**THE REQUEST:**
Retype everything in the listing, leaving each line exactly as it is.

▬▬▬

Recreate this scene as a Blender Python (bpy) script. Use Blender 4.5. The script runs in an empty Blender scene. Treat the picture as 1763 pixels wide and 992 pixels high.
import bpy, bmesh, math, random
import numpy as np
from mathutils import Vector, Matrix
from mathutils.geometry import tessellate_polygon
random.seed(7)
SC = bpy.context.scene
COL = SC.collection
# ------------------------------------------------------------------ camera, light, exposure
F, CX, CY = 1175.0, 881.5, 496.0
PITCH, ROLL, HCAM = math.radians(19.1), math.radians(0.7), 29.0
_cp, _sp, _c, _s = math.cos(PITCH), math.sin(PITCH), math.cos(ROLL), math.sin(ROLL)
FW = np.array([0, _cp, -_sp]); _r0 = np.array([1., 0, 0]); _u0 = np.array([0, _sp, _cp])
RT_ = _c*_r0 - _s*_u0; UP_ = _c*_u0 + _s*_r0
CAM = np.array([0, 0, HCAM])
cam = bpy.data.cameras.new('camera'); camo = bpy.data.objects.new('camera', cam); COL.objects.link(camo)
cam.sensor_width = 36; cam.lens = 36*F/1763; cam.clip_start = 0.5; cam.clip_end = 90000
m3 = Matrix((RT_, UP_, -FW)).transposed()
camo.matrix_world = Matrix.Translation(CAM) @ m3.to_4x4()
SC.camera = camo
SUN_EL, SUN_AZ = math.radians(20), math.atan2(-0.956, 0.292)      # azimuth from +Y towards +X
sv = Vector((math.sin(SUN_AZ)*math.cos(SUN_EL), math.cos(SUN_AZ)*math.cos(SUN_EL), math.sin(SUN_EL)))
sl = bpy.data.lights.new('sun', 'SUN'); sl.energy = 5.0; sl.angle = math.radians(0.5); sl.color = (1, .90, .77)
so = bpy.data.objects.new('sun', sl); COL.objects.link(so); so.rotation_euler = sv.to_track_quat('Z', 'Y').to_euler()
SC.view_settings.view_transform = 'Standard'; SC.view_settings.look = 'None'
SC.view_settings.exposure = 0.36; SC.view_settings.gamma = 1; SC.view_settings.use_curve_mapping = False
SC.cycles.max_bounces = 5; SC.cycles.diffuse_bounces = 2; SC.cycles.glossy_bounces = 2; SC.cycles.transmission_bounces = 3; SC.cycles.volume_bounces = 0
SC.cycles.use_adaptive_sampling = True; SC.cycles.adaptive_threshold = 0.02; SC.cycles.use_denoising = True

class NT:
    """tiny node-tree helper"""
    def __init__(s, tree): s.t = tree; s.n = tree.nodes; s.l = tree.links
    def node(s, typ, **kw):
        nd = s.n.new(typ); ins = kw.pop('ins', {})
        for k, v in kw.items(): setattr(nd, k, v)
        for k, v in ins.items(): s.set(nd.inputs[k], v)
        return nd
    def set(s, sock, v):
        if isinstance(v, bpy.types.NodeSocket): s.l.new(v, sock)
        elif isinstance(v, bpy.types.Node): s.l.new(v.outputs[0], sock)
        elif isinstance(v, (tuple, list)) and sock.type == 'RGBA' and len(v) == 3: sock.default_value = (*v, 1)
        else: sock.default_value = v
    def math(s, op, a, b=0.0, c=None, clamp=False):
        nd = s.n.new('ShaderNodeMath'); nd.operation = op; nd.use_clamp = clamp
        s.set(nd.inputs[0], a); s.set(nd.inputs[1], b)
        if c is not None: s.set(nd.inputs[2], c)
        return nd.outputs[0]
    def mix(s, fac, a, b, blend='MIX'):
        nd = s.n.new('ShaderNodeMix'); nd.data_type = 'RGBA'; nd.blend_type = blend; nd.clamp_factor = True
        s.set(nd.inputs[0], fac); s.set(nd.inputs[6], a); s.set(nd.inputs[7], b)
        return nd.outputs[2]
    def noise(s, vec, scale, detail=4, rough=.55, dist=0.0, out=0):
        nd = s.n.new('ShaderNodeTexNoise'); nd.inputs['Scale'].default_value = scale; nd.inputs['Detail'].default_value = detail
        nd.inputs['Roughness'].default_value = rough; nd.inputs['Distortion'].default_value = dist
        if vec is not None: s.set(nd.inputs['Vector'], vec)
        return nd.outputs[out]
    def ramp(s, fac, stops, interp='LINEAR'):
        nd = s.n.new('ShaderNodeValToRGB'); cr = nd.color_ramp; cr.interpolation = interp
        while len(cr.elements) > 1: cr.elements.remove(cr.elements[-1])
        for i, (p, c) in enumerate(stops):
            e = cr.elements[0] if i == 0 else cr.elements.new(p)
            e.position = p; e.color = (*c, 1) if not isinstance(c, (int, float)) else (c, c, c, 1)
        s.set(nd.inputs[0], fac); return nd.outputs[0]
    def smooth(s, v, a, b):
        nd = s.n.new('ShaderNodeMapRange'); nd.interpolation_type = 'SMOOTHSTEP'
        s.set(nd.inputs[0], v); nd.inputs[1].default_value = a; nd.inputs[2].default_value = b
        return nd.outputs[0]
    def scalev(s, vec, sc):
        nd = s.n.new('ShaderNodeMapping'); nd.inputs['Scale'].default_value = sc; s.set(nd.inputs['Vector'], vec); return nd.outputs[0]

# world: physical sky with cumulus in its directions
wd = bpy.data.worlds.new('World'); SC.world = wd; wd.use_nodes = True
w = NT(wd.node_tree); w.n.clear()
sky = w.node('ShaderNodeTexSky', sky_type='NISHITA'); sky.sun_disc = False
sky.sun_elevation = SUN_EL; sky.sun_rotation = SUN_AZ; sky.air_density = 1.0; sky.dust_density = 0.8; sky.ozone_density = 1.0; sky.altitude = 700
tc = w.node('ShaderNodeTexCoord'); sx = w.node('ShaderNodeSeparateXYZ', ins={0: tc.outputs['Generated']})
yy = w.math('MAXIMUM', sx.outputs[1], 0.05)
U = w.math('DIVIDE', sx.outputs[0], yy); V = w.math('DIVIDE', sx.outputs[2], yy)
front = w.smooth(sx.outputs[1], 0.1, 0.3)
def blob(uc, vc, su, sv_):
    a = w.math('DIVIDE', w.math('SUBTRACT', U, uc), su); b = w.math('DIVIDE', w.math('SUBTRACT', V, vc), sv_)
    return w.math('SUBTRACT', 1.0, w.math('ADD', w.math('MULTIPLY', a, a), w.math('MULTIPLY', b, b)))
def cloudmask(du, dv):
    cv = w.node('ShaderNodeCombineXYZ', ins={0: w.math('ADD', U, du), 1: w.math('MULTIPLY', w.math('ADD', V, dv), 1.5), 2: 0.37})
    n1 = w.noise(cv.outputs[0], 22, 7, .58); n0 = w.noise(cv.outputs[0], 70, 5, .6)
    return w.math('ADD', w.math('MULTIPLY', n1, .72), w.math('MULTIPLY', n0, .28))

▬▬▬

**THE SOLUTION:**
Recreate this scene as a Blender Python (bpy) script. Use Blender 4.5. The script runs in an empty Blender scene. Treat the picture as 1763 pixels wide and 992 pixels high.
import bpy, bmesh, math, random
import numpy as np
from mathutils import Vector, Matrix
from mathutils.geometry import tessellate_polygon
random.seed(7)
SC = bpy.context.scene
COL = SC.collection
# ------------------------------------------------------------------ camera, light, exposure
F, CX, CY = 1175.0, 881.5, 496.0
PITCH, ROLL, HCAM = math.radians(19.1), math.radians(0.7), 29.0
_cp, _sp, _c, _s = math.cos(PITCH), math.sin(PITCH), math.cos(ROLL), math.sin(ROLL)
FW = np.array([0, _cp, -_sp]); _r0 = np.array([1., 0, 0]); _u0 = np.array([0, _sp, _cp])
RT_ = _c*_r0 - _s*_u0; UP_ = _c*_u0 + _s*_r0
CAM = np.array([0, 0, HCAM])
cam = bpy.data.cameras.new('camera'); camo = bpy.data.objects.new('camera', cam); COL.objects.link(camo)
cam.sensor_width = 36; cam.lens = 36*F/1763; cam.clip_start = 0.5; cam.clip_end = 90000
m3 = Matrix((RT_, UP_, -FW)).transposed()
camo.matrix_world = Matrix.Translation(CAM) @ m3.to_4x4()
SC.camera = camo
SUN_EL, SUN_AZ = math.radians(20), math.atan2(-0.956, 0.292)      # azimuth from +Y towards +X
sv = Vector((math.sin(SUN_AZ)*math.cos(SUN_EL), math.cos(SUN_AZ)*math.cos(SUN_EL), math.sin(SUN_EL)))
sl = bpy.data.lights.new('sun', 'SUN'); sl.energy = 5.0; sl.angle = math.radians(0.5); sl.color = (1, .90, .77)
so = bpy.data.objects.new('sun', sl); COL.objects.link(so); so.rotation_euler = sv.to_track_quat('Z', 'Y').to_euler()
SC.view_settings.view_transform = 'Standard'; SC.view_settings.look = 'None'
SC.view_settings.exposure = 0.36; SC.view_settings.gamma = 1; SC.view_settings.use_curve_mapping = False
SC.cycles.max_bounces = 5; SC.cycles.diffuse_bounces = 2; SC.cycles.glossy_bounces = 2; SC.cycles.transmission_bounces = 3; SC.cycles.volume_bounces = 0
SC.cycles.use_adaptive_sampling = True; SC.cycles.adaptive_threshold = 0.02; SC.cycles.use_denoising = True

class NT:
    """tiny node-tree helper"""
    def __init__(s, tree): s.t = tree; s.n = tree.nodes; s.l = tree.links
    def node(s, typ, **kw):
        nd = s.n.new(typ); ins = kw.pop('ins', {})
        for k, v in kw.items(): setattr(nd, k, v)
        for k, v in ins.items(): s.set(nd.inputs[k], v)
        return nd
    def set(s, sock, v):
        if isinstance(v, bpy.types.NodeSocket): s.l.new(v, sock)
        elif isinstance(v, bpy.types.Node): s.l.new(v.outputs[0], sock)
        elif isinstance(v, (tuple, list)) and sock.type == 'RGBA' and len(v) == 3: sock.default_value = (*v, 1)
        else: sock.default_value = v
    def math(s, op, a, b=0.0, c=None, clamp=False):
        nd = s.n.new('ShaderNodeMath'); nd.operation = op; nd.use_clamp = clamp
        s.set(nd.inputs[0], a); s.set(nd.inputs[1], b)
        if c is not None: s.set(nd.inputs[2], c)
        return nd.outputs[0]
    def mix(s, fac, a, b, blend='MIX'):
        nd = s.n.new('ShaderNodeMix'); nd.data_type = 'RGBA'; nd.blend_type = blend; nd.clamp_factor = True
        s.set(nd.inputs[0], fac); s.set(nd.inputs[6], a); s.set(nd.inputs[7], b)
        return nd.outputs[2]
    def noise(s, vec, scale, detail=4, rough=.55, dist=0.0, out=0):
        nd = s.n.new('ShaderNodeTexNoise'); nd.inputs['Scale'].default_value = scale; nd.inputs['Detail'].default_value = detail
        nd.inputs['Roughness'].default_value = rough; nd.inputs['Distortion'].default_value = dist
        if vec is not None: s.set(nd.inputs['Vector'], vec)
        return nd.outputs[out]
    def ramp(s, fac, stops, interp='LINEAR'):
        nd = s.n.new('ShaderNodeValToRGB'); cr = nd.color_ramp; cr.interpolation = interp
        while len(cr.elements) > 1: cr.elements.remove(cr.elements[-1])
        for i, (p, c) in enumerate(stops):
            e = cr.elements[0] if i == 0 else cr.elements.new(p)
            e.position = p; e.color = (*c, 1) if not isinstance(c, (int, float)) else (c, c, c, 1)
        s.set(nd.inputs[0], fac); return nd.outputs[0]
    def smooth(s, v, a, b):
        nd = s.n.new('ShaderNodeMapRange'); nd.interpolation_type = 'SMOOTHSTEP'
        s.set(nd.inputs[0], v); nd.inputs[1].default_value = a; nd.inputs[2].default_value = b
        return nd.outputs[0]
    def scalev(s, vec, sc):
        nd = s.n.new('ShaderNodeMapping'); nd.inputs['Scale'].default_value = sc; s.set(nd.inputs['Vector'], vec); return nd.outputs[0]

# world: physical sky with cumulus in its directions
wd = bpy.data.worlds.new('World'); SC.world = wd; wd.use_nodes = True
w = NT(wd.node_tree); w.n.clear()
sky = w.node('ShaderNodeTexSky', sky_type='NISHITA'); sky.sun_disc = False
sky.sun_elevation = SUN_EL; sky.sun_rotation = SUN_AZ; sky.air_density = 1.0; sky.dust_density = 0.8; sky.ozone_density = 1.0; sky.altitude = 700
tc = w.node('ShaderNodeTexCoord'); sx = w.node('ShaderNodeSeparateXYZ', ins={0: tc.outputs['Generated']})
yy = w.math('MAXIMUM', sx.outputs[1], 0.05)
U = w.math('DIVIDE', sx.outputs[0], yy); V = w.math('DIVIDE', sx.outputs[2], yy)
front = w.smooth(sx.outputs[1], 0.1, 0.3)
def blob(uc, vc, su, sv_):
    a = w.math('DIVIDE', w.math('SUBTRACT', U, uc), su); b = w.math('DIVIDE', w.math('SUBTRACT', V, vc), sv_)
    return w.math('SUBTRACT', 1.0, w.math('ADD', w.math('MULTIPLY', a, a), w.math('MULTIPLY', b, b)))
def cloudmask(du, dv):
    cv = w.node('ShaderNodeCombineXYZ', ins={0: w.math('ADD', U, du), 1: w.math('MULTIPLY', w.math('ADD', V, dv), 1.5), 2: 0.37})
    n1 = w.noise(cv.outputs[0], 22, 7, .58); n0 = w.noise(cv.outputs[0], 70, 5, .6)
    return w.math('ADD', w.math('MULTIPLY', n1, .72), w.math('MULTIPLY', n0, .28))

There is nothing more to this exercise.